Angelika Martinez-McGhee (right) addresses the MSU Board of Trustees over zoom as Board of Trustees Chair Rema Vassar (left) listens on Dec. 15, 2023. (Photo: Anna Liz Nichols)
Survivors of Larry Nassar’s sexual abuse, along with some of their parents watch the Michigan State University Board of Trustees vote unanimously to release documents the school has withheld from the state attorney general for years for its investigation into Nassar’s abuse on Dec. 15, 2023. (Photo: Anna Liz Nichols)

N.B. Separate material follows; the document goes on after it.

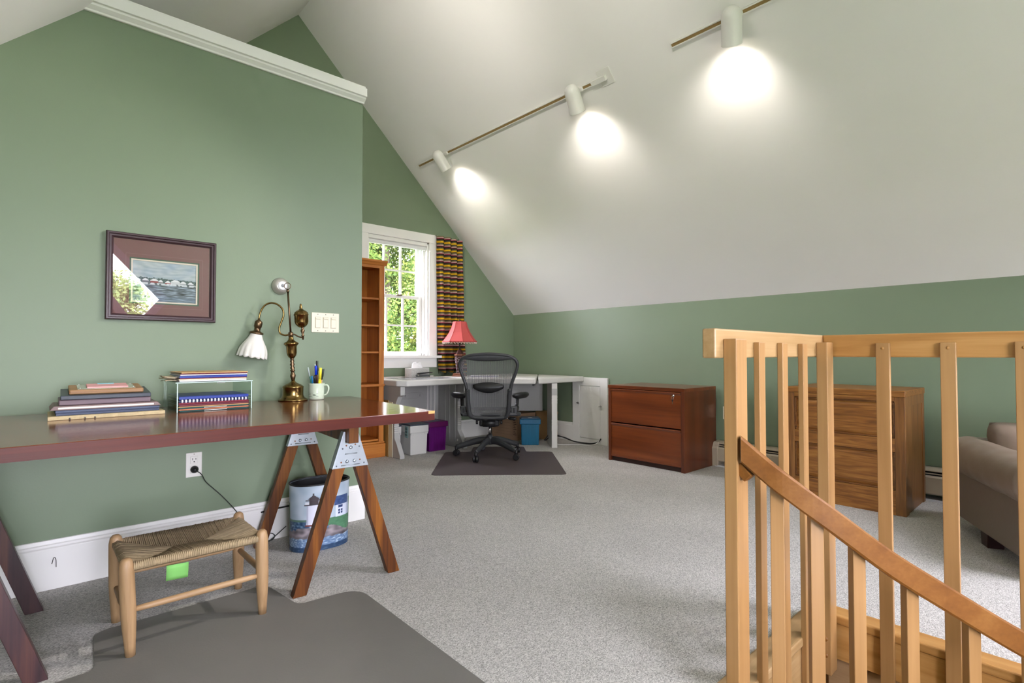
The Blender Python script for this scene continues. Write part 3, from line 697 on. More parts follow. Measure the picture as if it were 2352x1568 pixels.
LEG_SHADED = wood('stained_leg_shaded', '#24141a', '#3c2224', '#58342a', 'z', .9, .4, coat=.05, contrast=.9)  # same leg stain, darkened and purpled to paint in the light there
def sawhorse(label, loc, rz, ysep, outer, LEGW=LEGW):
    t = thing('sawhorse', label, 'sawhorse', loc, rz, group='sawhorses under the long desk')
    MB().box(-.022, .022, -.040, ysep + .07, .613, .7065).build('beam', LEGW, t, bevel=.002)
    sl = (outer - .0475) / .600; w = .055
    def xo(z): return outer - sl * z
    for sx, k in ((-1, 0), (1, 0), (-1, 1), (1, 1)):
        ya, yb = k * ysep, k * ysep + .040
        q = [(sx * xo(0), 0), (sx * (xo(0) - w), 0), (sx * (xo(.585) - w), .585), (sx * xo(.585), .585)]
        MB().prism(q, ya, yb, 'y').build('leg', LEGW, t, bevel=.002)
    for k in (0, 1):
        y = k * ysep - .0035; z0 = .505
        e = lambda z: xo(z) + .002
        br = MB().prism([(-e(z0), z0), (e(z0), z0), (e(.66), .66), (.024, .66), (.024, .611), (-.024, .611), (-.024, .66), (-e(.66), .66)], y - .0015, y + .003, 'y').build('bracket', STEEL, t, bevel=.001)
        for sx in (-1, 1):
            MB().add([(sx * e(z0), y - .001, z0), (sx * e(.66), y - .001, .66), (sx * e(.66), y + .032, .66), (sx * e(z0), y + .032, z0)], [(0, 1, 2, 3)]).build('flange', STEEL, br, solid=.002)
        for x, z in ((0, .591), (-.016, .532), (.016, .532)): MB().lathe([(.0078, 0), (.0065, .004), (.004, .0055), (.0001, .006)], 14, M=Matrix.Translation((x, y - .0015, z)) @ Matrix.Rotation(R(90), 4, 'X')).build('rivet', STEEL, br)
        for x0, x1, z in ((-.026, .028, .564), (-.042, .040, .516)): MB().tube([(x0, y - .002, z), (x1, y - .002, z)], .0024, 8).build('rib', STEEL, br)
        for x, z in ((-.020, .600), (.020, .602), (-.042, .530), (.041, .534)): MB().box(-.0030, .0030, y - .0022, y - .0012, -.0030, .0030, Matrix.Translation((x, 0, z)) @ Matrix.Rotation(R(45), 4, 'Y')).build('hole', mat('hole_wood', (120, 70, 36), .7), br)
        for x, z in ((-.062, .516), (.060, .518), (-.036, .588), (.038, .592)): MB().lathe([(.0036, 0), (.003, .0016), (.0001, .002)], 8, M=Matrix.Translation((x, y - .0015, z)) @ Matrix.Rotation(R(90), 4, 'X')).build('screw', mat('screw_dark', (110, 116, 120), .4, .7), br)
    return t
sawhorse('dark-stained sawhorse at the right end of the long desk, by the lighthouse bin', (1.050, 2.196, 0), R(-5.0), .70, .2355)
sawhorse('dark-stained sawhorse at the left end of the long desk, cut by the photo edge', (-.185, 2.180, 0), 0, .59, .250, LEG_SHADED)

# ================================================================== THINGS ON THE LONG DESK
def slabthing(name, label, cat, x0, x1, y0, y1, z0, z1, m, rz=0., bev=.001, group=None):
    c = ((x0 + x1) / 2, (y0 + y1) / 2, z0)
    o = MB().box(x0 - c[0], x1 - c[0], y0 - c[1], y1 - c[1], 0, z1 - z0).build(name, m, bevel=bev, M=Matrix.Translation(c) @ Matrix.Rotation(rz, 4, 'Z'))
    return tag(o, label, cat, group)
GS = 'stack of frames and boards at the left end of the desk'
z = DZ + .0005
# 1 rough bark-edged board
o = thing('wooden_board', 'pale rough-edged board at the bottom of the left stack', 'board', (.247, 2.725, z), R(-1.2), GS)
MB().box(-.183, .183, -.125, .125, 0, .014).build('board', mat('pale_rough_edge', (200, 182, 140), .7, var=.3, vscale=60, bump=.4, bscale=90), o, bevel=.001)
for x in (-.12, -.075, -.045): MB().lathe([(.003, 0), (.003, .004), (.0001, .005)], 8, M=Matrix.Translation((x, -.125, .004)) @ Matrix.Rotation(R(90), 4, 'X')).build('nail', mat('nail_grey', (120, 120, 118), .4, .6), o)
z += .0145
def book(name, label, x0, x1, y0, y1, z0, t, cover, page=None, rz=0., group=None, spine='-y'):
    c = ((x0 + x1) / 2, (y0 + y1) / 2, z0); hx, hy = (x1 - x0) / 2, (y1 - y0) / 2
    o = thing(name, label, 'book', c, rz, group); k = min(.002, t * .22)
    s = MB().box(-hx, hx, -hy, hy, 0, k).box(-hx, hx, -hy, hy, t - k, t)
    s.box(-hx, hx, -hy, -hy + .002, k, t - k)
    s.build('cover', cover, o, bevel=.0006)
    MB().box(-hx + .003, hx - .003, -hy + .003, hy - .003, k, t - k).build('pages', page or PAPER, o)
    return o
NAVY = mat('navy_cover', (56, 66, 92), .45, var=.1); ROYAL = mat('royal_blue_cover', (34, 56, 140), .35, var=.15, vscale=10); BURG = mat('burgundy_cover', (98, 22, 40), .45, var=.12)
book('thin_book', 'slate-blue thin book lying lowest on the pale board', .085, .410, 2.62, 2.84, z, .010, NAVY, group=GS); z += .0105
book('thin_book', 'slate-blue thin book lying second on the pale board', .083, .411, 2.618, 2.845, z, .009, mat('slate_cover', (70, 82, 108), .45), group=GS); z += .0095
o = thing('certificate_frame', 'taupe wooden frame with sloped edges in the left stack', 'frame', (.243, 2.735, z), R(-1), GS)
MB().prism([(-.175, 0), (.175, 0), (.163, .016), (-.163, .016)], -.118, .118, 'y').build('frame', mat('taupe_wood', (128, 108, 104), .5, var=.2, vscale=12, stretch=(1, 20, 20)), o, bevel=.002)
MB().box(-.15, .15, -.1182, .1, .0045, .011).build('cream_page', PAPER, o); z += .0165
slabthing('wooden_plaque', 'mauve-brown wooden plaque under the black frame', 'plaque', .095, .385, 2.63, 2.85, z, z + .021, mat('mauve_wood', (110, 92, 98), .5, var=.15, vscale=8, stretch=(1, 16, 16)), R(-1.5), .004, GS); z += .0215
o = thing('picture_frame', 'empty blue-black picture frame lying flat in the left stack', 'frame', (.243, 2.735, z), R(-2.0), GS)
BF = mat('blue_black_frame', (44, 52, 62), .35)
for q in ((-.142, .142, -.112, -.087), (-.142, .142, .087, .112), (-.142, -.117, -.087, .087), (.117, .142, -.087, .087)): MB().box(*q, 0, .016).build('moulding', BF, o, bevel=.002)
MB().box(-.118, .118, -.088, .088, .001, .005).build('glass_back', mat('pale_backing', (176, 186, 184), .15), o); z += .0165
TILT = Matrix.Translation((0, 0, .0078)) @ Matrix.Rotation(R(4.0), 4, 'X')
o.matrix_basis = o.matrix_basis @ TILT
o = thing('wooden_clipboard', 'oak plaque with clear plate and four pins on top of the left stack', 'plaque', (.243, 2.733, z), R(-1.5), GS)
MB().box(-.118, .118, -.088, .088, 0, .017).build('plaque', wood('plaque_oak', '#8a6440', '#a07a52', '#b28c62', 'x', 1.2, .5), o, bevel=.004)
MB().box(-.092, .092, -.068, .068, .017, .0185).build('clear_plate', mat('greenish_plate', (170, 172, 150), .1), o)
for x, y in ((-.085, -.06), (.085, -.06), (-.085, .06), (.085, .06)): MB().lathe([(.003, .0185), (.003, .021), (.0001, .022)], 10, o=(x, y, 0)).build('pin', CHROME, o)
z += .019
o.matrix_basis = o.matrix_basis @ TILT
o = thing('note_pad', 'pink note pad with a pale blue tab on top of the left stack', 'notepad', (.247, 2.735, z), R(-2))
MB().box(-.066, .066, -.055, .055, 0, .0045).build('pad', mat('pink_paper', (224, 166, 164), .8), o)
MB().box(-.030, .024, .030, .0555, .0046, .006).build('tab', mat('pale_blue_tab', (140, 200, 214), .6), o)
o.matrix_basis = o.matrix_basis @ TILT

# acrylic riser with papers under and on top ------------------------------------
AX0, AX1, AY0, AY1, AH = .468, .765, 2.60, 2.885, .122
ar = thing('acrylic_riser', 'clear acrylic riser shelf over a stack of booklets on the desk', 'riser', (.615, 2.74, DZ))
def acrylic():
    m = bpy.data.materials.new('clear_acrylic'); m.use_nodes = True; N = m.node_tree.nodes; L = m.node_tree.links; N.remove(N['Principled BSDF'])
    tr = N.new('ShaderNodeBsdfTransparent'); tr.inputs[0].default_value = (.80, .88, .84, 1)
    gl = N.new('ShaderNodeBsdfGlossy'); gl.inputs['Roughness'].default_value = .03
    fr = two_sided_fresnel(m.node_tree, 1.5); mx = N.new('ShaderNodeMixShader')
    L.new(fr.outputs[0], mx.inputs[0]); L.new(tr.outputs[0], mx.inputs[1]); L.new(gl.outputs[0], mx.inputs[2]); L.new(mx.outputs[0], N['Material Output'].inputs[0])
    return m
ACR = acrylic(); z0 = DZ + .0004
MB().box(AX0, AX0 + .006, AY0, AY1, z0, DZ + AH).build('side_panel', ACR, ar, world=True)
MB().box(AX1 - .006, AX1, AY0, AY1, z0, DZ + AH).build('side_panel', ACR, ar, world=True)
MB().box(AX0 - .004, AX1 + .002, AY0, AY1, DZ + AH + .0002, DZ + AH + .006).build('shelf', ACR, ar, world=True)
MB().box(AX0 + .001, AX0 + .005, AY0 - .0005, AY0, z0, DZ + AH).build('polished_edge', mat('acrylic_edge', (190, 212, 204), .2), ar, world=True)
MB().box(AX1 - .005, AX1 - .001, AY0 - .0005, AY0, z0, DZ + AH).build('polished_edge', mat('acrylic_edge', (190, 212, 204), .2), ar, world=True)
MB().box(AX0 - .004, AX1 + .002, AY0 - .0005, AY0, DZ + AH + .001, DZ + AH + .005).build('polished_edge', mat('acrylic_edge', (190, 212, 204), .2), ar, world=True)
GB = 'booklets under the acrylic riser'; GT = 'folders on top of the acrylic riser'
z = DZ + .0005
TEAL = mat('dark_teal_cover', (34, 74, 72), .3)
def spine_print(o, w, y, zc):
    MB().box(-w, w, y - .0004, y + .0002, zc - .0011, zc + .0011).build('spine_print', PAPER, o)
for nm, lb, t, cv, pg, rz in (
    ('magazine', 'dark green magazine lowest under the acrylic riser', .006, TEAL, PAPER, R(.8)),
    ('magazine', 'orange-spined magazine under the acrylic riser', .0055, mat('orange_spine', (196, 120, 84), .4), PAPER, R(-.4)),
    ('magazine', 'dark green magazine just above the orange one under the riser', .006, TEAL, PAPER, R(.5)),
    ('folder', 'tan folder under the burgundy books in the riser', .004, mat('tan_card', (196, 160, 110), .7), PAPER, R(-.8)),
    ('report', 'thick burgundy report under the acrylic riser', .009, BURG, PAPER, R(.4)),
    ('report', 'thin burgundy report just below the comb-bound one', .006, mat('maroon_card', (120, 26, 46), .5), PAPER, R(-.6))):
    o = book(nm, lb, AX0 + .012, AX1 - .010, AY0 + .012, AY1 - .03, z, t, cv, pg, rz, GB)
    if cv is TEAL: spine_print(o, .045, -(AY1 - .03 - AY0 - .012) / 2, t / 2)
    z += t + .0004
o = book('comb_bound_report', 'navy report with white comb binding under the acrylic riser', AX0 + .012, AX1 - .014, AY0 + .016, AY1 - .03, z, .011, mat('navy_card', (34, 44, 92), .4), PAPER, R(.3), GB)
hy = (AY1 - .03 - AY0 - .016) / 2
for i in range(19):
    x = -.125 + i * .0139
    MB().tube([(x, -hy + .004, .012), (x, -hy - .004, .0125), (x, -hy - .006, .006), (x, -hy - .004, 0.0005), (x, -hy + .004, .0008)], .0036, 6, ell=(1, .35)).build('comb_ring', mat('white_comb', (226, 228, 232), .3), o)
z += .0135
book('binder', 'royal blue binder on top of the pile under the acrylic riser', AX0 + .012, AX1 - .012, AY0 + .010, AY1 - .02, z, .0125, ROYAL, PAPER, R(-.3), GB)
o = thing('price_tag', 'small white sticker card behind the riser shelf', 'sticker', (.70, 2.86, DZ + AH - .016), 0)
MB().box(-.018, .018, -.001, .001, 0, .012).build('card', PAPER, o)
z = DZ + AH + .0066
for nm, lb, t, cv, rz, dx in (
    ('folder', 'white folder at the bottom of the pile on the riser', .006, mat('white_card', (226, 226, 230), .5), R(1.), 0),
    ('folder', 'cream folder second from the bottom on the riser', .005, mat('cream_card', (222, 208, 178), .7), R(-1.), .002),
    ('folder', 'thin maroon folder below the blue binder on the riser', .003, mat('maroon_card', (120, 26, 46), .5), R(.4), .003),
    ('binder', 'royal blue binder in the pile on the riser', .0105, ROYAL, R(-.4), .004),
    ('folder', 'white folder above the blue binder on the riser', .004, mat('white_card', (226, 226, 230), .5), R(.6), .004),
    ('folder', 'maroon folder near the top of the riser pile', .0045, BURG, R(-.5), .006),
    ('folder', 'tan card folder at the very top of the riser pile', .004, mat('tan_card', (196, 160, 110), .7), R(1.4), .006)):
    book(nm, lb, AX0 + .010 + dx, AX1 - .022 + dx, AY0 + .014, AY1 - .05, z, t, cv, PAPER, rz, GT); z += t + .0004
o = thing('loose_papers', 'curled loose papers sticking out left of the pile on the riser', 'papers', (AX0 - .005, 2.70, DZ + AH + .0066))
for i, (dz, w) in enumerate(((.004, .03), (.010, .036), (.016, .034), (.021, .03))):
    s = MB(); s.grid(lambda a, b: (-w + (w + .012) * a, -.07 + .12 * b, dz + .006 * math.sin(a * 2.2 + i) * (1 - a) + .003 * math.sin(b * 5 + i)), 8, 6)
    s.build('sheet', mat('old_paper', (190, 176, 148), .8), o, solid=.0012)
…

Survivors of Nassar’s abuse talk about the Michigan State University Board of Trustee’s decision to release documents for the attorney general’s investigation into his sexual abuse on Dec. 15, 2023.
From left to right
Danielle Moore, Elizabeth Maurer, Melissa Hudecz and Angelika Martinez-McGhee
(Photo: Anna Liz Nichols)
“Institutions need to learn from their mistakes so they don’t repeat the pattern and so [other] institutions don’t also don’t repeat the pattern,” Moore said.
Fellow sister survivor Angelika Martinez-McGhee shared that when she was scrolling through her Instagram on Friday, she realized that she was also at the Hannah Administration Building, where the board typically meets, two years ago.
“Throughout all of this time, it’s the showing up and being present that has really pushed this along. I think if we weren’t as vocal and just being there in person, I don’t think we would have gotten this far without demanding it,” Martinez-McGhee said.
Martinez-McGhee extended her thanks to students at MSU and alumni who supported survivors today and at meetings and gatherings in the past.
Today is a victory, the survivors and parents that gathered on campus said, although they aren’t sure what caused the board to change its mind after withholding the documents year after year. Also, without a concrete timeline of when MSU would give the attorney general the documents and knowing that the university could again withhold information from the investigation, they said there could still be a fight ahead.
Hudecz said she and her sister survivors are ready to keep pushing.
“I just really hope that the people who said yes today are saying yes to seeing this all the way through, the right way,” Hudecz said.